**Directions**
Print the lines beginning with the one that contains "Recreate this scene" and ending with the one that contains "# ceiling height", exactly, both included, and no other lines.

● ● ● ● ● ● ●

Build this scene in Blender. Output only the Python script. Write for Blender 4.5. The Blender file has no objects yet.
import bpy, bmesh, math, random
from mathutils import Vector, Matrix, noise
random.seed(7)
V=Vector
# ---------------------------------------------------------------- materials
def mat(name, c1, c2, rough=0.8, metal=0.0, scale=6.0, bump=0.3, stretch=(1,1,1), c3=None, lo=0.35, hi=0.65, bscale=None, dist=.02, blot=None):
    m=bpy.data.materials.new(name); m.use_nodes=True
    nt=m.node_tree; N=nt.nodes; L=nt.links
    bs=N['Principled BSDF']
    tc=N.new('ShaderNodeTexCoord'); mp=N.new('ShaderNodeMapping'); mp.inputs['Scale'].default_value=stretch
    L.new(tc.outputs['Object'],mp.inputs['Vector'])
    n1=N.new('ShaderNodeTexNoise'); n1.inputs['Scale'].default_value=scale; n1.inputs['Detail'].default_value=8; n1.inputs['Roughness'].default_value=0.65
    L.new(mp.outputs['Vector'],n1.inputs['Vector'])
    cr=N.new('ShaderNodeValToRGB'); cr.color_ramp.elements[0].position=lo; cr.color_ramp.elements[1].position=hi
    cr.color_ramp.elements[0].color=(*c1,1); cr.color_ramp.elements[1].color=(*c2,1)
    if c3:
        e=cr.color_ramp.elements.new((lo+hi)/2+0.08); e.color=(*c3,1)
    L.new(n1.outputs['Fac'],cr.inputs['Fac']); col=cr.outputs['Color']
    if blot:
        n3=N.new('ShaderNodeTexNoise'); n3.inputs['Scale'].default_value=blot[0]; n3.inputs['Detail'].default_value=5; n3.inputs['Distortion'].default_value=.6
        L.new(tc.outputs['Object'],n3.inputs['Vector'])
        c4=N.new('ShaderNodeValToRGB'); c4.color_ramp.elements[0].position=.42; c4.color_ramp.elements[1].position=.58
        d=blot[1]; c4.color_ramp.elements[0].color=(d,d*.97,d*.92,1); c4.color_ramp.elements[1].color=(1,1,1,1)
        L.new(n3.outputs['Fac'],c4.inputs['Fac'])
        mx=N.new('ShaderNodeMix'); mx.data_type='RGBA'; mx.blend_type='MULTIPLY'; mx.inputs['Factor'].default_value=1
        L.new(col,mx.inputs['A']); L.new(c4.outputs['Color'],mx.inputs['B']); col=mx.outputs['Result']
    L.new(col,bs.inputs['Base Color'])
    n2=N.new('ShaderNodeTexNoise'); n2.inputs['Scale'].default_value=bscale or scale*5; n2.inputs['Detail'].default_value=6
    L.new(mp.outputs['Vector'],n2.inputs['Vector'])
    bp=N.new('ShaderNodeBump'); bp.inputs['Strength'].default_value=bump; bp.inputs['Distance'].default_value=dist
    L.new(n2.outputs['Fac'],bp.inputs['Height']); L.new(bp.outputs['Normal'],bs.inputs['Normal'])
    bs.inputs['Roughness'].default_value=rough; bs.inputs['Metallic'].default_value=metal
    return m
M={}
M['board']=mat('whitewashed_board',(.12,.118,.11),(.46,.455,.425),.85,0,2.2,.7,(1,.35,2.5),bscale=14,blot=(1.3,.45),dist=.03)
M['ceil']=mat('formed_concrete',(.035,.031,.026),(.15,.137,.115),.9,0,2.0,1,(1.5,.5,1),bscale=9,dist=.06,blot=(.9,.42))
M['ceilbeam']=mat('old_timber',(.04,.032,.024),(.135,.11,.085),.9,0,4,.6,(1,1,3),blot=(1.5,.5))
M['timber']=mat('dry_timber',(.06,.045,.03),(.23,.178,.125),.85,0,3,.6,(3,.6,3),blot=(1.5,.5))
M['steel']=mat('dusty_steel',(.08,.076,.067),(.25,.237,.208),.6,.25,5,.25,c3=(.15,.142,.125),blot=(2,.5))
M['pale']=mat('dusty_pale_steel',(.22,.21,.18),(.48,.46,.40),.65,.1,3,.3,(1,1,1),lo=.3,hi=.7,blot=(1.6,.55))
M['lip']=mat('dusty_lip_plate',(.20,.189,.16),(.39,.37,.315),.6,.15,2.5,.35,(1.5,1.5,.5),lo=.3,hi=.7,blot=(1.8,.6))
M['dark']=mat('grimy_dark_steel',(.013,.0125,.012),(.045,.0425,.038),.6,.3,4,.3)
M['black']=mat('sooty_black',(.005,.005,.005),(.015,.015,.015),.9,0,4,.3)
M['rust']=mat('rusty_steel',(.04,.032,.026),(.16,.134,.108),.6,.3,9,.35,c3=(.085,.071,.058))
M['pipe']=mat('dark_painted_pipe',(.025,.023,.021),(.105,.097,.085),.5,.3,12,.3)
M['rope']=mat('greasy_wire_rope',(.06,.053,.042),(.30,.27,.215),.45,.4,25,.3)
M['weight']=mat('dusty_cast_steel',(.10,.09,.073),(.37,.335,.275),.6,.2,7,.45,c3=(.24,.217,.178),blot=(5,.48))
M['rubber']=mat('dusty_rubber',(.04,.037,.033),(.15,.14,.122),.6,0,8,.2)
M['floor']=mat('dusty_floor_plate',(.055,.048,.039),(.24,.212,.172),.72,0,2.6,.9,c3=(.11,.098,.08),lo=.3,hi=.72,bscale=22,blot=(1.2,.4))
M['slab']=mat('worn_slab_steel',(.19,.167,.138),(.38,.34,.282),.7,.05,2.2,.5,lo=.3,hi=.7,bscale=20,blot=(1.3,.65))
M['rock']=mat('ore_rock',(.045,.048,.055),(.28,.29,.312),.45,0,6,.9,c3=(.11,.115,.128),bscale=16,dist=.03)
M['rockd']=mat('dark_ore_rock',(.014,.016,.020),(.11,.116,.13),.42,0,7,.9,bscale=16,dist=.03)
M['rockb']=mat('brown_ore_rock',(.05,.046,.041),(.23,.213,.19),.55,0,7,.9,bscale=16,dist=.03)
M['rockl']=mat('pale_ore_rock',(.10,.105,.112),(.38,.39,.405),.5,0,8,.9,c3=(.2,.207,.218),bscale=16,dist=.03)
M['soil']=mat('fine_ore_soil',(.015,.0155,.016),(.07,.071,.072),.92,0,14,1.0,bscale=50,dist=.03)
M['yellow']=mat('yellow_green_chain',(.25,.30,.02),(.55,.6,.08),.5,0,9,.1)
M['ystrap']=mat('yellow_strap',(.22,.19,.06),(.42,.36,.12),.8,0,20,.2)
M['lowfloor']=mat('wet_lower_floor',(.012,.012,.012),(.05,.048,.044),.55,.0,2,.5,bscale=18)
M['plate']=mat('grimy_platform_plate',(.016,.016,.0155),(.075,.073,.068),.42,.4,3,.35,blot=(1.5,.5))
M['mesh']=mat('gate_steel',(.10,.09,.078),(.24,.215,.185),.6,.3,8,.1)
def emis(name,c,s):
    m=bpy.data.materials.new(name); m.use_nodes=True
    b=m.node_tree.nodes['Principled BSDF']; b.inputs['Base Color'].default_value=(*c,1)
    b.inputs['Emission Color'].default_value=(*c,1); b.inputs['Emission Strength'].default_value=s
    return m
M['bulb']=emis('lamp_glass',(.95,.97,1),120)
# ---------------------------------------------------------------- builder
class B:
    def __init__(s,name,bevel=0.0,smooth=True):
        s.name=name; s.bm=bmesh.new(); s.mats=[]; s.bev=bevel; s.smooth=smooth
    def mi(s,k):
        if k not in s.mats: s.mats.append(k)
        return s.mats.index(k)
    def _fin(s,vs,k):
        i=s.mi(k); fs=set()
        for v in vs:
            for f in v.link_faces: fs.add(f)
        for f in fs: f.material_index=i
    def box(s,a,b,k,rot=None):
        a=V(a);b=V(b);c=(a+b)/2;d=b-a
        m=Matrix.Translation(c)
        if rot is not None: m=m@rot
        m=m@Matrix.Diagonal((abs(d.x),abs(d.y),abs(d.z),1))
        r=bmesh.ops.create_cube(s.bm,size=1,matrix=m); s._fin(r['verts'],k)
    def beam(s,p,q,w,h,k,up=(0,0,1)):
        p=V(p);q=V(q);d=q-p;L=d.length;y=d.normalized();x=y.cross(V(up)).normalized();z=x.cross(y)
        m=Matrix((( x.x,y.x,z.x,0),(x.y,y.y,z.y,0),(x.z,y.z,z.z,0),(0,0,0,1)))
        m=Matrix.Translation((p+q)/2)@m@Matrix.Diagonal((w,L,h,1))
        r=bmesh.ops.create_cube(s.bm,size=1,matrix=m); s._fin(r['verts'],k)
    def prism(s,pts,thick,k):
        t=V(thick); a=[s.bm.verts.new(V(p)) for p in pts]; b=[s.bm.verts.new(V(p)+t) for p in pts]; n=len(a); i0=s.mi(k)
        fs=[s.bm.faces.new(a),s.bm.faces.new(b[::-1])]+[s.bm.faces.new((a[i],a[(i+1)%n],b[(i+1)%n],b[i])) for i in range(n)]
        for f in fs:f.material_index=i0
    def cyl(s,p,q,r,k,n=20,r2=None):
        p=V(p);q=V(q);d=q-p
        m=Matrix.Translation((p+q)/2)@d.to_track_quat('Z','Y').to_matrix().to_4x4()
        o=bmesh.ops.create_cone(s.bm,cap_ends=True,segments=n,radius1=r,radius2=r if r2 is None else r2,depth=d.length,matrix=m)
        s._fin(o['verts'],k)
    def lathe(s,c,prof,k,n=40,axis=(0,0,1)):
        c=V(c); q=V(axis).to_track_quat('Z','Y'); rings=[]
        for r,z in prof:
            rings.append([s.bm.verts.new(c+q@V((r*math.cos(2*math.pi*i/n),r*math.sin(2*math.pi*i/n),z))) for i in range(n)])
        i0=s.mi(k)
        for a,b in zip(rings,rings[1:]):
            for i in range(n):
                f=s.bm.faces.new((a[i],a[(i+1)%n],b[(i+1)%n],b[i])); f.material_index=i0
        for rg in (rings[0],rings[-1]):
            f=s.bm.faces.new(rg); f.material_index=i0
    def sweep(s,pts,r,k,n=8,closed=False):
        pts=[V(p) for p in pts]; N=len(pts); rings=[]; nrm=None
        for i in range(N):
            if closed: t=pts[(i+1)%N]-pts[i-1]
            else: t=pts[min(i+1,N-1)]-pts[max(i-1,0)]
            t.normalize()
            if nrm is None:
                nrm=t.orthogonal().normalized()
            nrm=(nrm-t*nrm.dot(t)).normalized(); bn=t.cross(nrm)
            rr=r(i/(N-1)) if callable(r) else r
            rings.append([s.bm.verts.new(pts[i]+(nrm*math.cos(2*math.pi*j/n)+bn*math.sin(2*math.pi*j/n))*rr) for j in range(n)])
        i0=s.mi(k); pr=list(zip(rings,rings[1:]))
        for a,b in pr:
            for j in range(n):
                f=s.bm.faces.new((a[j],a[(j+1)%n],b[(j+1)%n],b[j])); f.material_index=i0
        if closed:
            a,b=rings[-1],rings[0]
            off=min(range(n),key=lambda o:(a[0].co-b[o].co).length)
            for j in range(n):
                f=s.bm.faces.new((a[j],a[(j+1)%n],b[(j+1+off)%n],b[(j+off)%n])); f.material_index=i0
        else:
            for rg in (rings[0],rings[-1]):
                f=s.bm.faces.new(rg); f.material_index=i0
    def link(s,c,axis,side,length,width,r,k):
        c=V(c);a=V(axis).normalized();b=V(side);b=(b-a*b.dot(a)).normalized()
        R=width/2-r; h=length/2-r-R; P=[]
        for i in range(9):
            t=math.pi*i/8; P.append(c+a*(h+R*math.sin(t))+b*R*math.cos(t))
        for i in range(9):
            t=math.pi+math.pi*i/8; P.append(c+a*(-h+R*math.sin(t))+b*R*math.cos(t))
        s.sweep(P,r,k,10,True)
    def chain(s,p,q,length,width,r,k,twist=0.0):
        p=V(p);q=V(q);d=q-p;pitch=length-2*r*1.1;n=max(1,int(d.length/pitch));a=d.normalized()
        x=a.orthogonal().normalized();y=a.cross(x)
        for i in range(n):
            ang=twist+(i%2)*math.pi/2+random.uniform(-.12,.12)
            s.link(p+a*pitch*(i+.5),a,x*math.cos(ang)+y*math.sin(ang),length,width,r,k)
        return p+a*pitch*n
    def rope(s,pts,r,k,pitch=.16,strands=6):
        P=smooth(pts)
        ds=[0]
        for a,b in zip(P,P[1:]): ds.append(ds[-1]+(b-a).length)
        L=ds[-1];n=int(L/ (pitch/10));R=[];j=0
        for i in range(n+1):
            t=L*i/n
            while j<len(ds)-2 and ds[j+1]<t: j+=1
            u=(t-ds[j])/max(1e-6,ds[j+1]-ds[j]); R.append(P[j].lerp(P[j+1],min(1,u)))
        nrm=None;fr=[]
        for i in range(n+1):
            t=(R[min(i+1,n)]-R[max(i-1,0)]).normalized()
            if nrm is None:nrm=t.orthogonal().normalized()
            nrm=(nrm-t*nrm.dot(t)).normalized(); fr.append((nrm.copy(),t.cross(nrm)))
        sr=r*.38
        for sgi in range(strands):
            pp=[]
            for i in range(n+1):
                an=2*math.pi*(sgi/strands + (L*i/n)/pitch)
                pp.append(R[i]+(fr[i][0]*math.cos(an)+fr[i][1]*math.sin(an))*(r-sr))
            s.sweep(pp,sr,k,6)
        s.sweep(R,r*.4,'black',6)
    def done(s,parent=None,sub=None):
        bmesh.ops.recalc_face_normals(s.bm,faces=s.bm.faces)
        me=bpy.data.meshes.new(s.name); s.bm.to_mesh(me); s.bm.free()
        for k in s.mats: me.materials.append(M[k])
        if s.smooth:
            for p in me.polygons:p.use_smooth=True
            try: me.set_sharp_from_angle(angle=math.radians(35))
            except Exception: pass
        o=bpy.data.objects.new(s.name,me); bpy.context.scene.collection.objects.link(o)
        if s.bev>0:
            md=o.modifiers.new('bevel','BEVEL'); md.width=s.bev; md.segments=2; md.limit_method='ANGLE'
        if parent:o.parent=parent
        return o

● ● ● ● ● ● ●

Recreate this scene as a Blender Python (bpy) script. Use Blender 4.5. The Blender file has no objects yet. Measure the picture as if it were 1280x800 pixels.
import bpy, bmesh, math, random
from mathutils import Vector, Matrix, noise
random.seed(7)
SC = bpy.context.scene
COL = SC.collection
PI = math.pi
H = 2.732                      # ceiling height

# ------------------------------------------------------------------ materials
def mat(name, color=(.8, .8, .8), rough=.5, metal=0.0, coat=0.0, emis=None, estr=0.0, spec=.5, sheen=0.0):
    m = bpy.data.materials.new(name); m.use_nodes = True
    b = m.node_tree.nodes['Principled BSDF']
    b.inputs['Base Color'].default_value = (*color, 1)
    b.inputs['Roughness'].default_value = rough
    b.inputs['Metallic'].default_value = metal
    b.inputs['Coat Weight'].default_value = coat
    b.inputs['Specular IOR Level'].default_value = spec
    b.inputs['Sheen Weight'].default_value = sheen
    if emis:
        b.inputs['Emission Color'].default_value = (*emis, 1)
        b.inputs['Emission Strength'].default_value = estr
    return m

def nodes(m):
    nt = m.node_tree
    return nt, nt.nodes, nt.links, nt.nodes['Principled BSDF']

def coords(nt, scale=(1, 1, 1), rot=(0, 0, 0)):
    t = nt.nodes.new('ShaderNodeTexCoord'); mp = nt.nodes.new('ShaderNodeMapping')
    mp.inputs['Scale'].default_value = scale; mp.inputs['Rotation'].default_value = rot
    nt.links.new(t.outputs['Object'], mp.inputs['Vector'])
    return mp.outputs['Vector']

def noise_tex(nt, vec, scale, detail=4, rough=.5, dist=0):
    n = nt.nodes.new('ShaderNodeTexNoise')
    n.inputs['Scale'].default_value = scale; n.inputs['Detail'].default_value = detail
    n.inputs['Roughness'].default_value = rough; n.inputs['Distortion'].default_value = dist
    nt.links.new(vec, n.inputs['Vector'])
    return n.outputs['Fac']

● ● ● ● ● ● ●

**Problem solution**
Recreate this scene as a Blender Python (bpy) script. Use Blender 4.5. The Blender file has no objects yet. Measure the picture as if it were 1280x800 pixels.
import bpy, bmesh, math, random
from mathutils import Vector, Matrix, noise
random.seed(7)
SC = bpy.context.scene
COL = SC.collection
PI = math.pi
H = 2.732                      # ceiling height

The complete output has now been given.